Tech sell-off sends Hong Kong stocks to biggest slide in 20 weeks as China signals more regulatory curbs
- Hang Seng Index slumped 3.4 per cent for the week as China’s central bank warned more anti-monopoly actions against payments operators
- Market trimmed some losses in Friday trading as a technical gauge signals this week’s sell-off may have been excessive

The Hang Seng Index fell 3.4 per cent this week to 27,344.54 on Friday, with the benchmark hitting a six-month low. The last time the index had a bigger setback was in the week to February 26 when it slumped 5.4 per cent.

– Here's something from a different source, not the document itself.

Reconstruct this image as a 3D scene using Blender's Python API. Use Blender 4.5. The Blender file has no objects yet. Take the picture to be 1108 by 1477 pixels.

The local market climbed 0.7 per cent in Friday trading as the relative-strength technical indicator signaled the sell-off triggered by China’s rapid-fire curbs on national security and data privacy concerns was excessive.
Alibaba Group Holding, the owner of this newspaper, declined 0.9 per cent and Kuaishou Technology crashed 5 per cent. A number of tech giants rebounded from earlier losses with Meituan rising 4.6 per cent and Tencent Holdings gaining 2.3 per cent.
“The HSI is temporarily out of danger” given the technical readings, said Alan Li, portfolio manager at Atta Capital. “The outlook will depend on whether there’s more regulation or whether the market has digested it well.”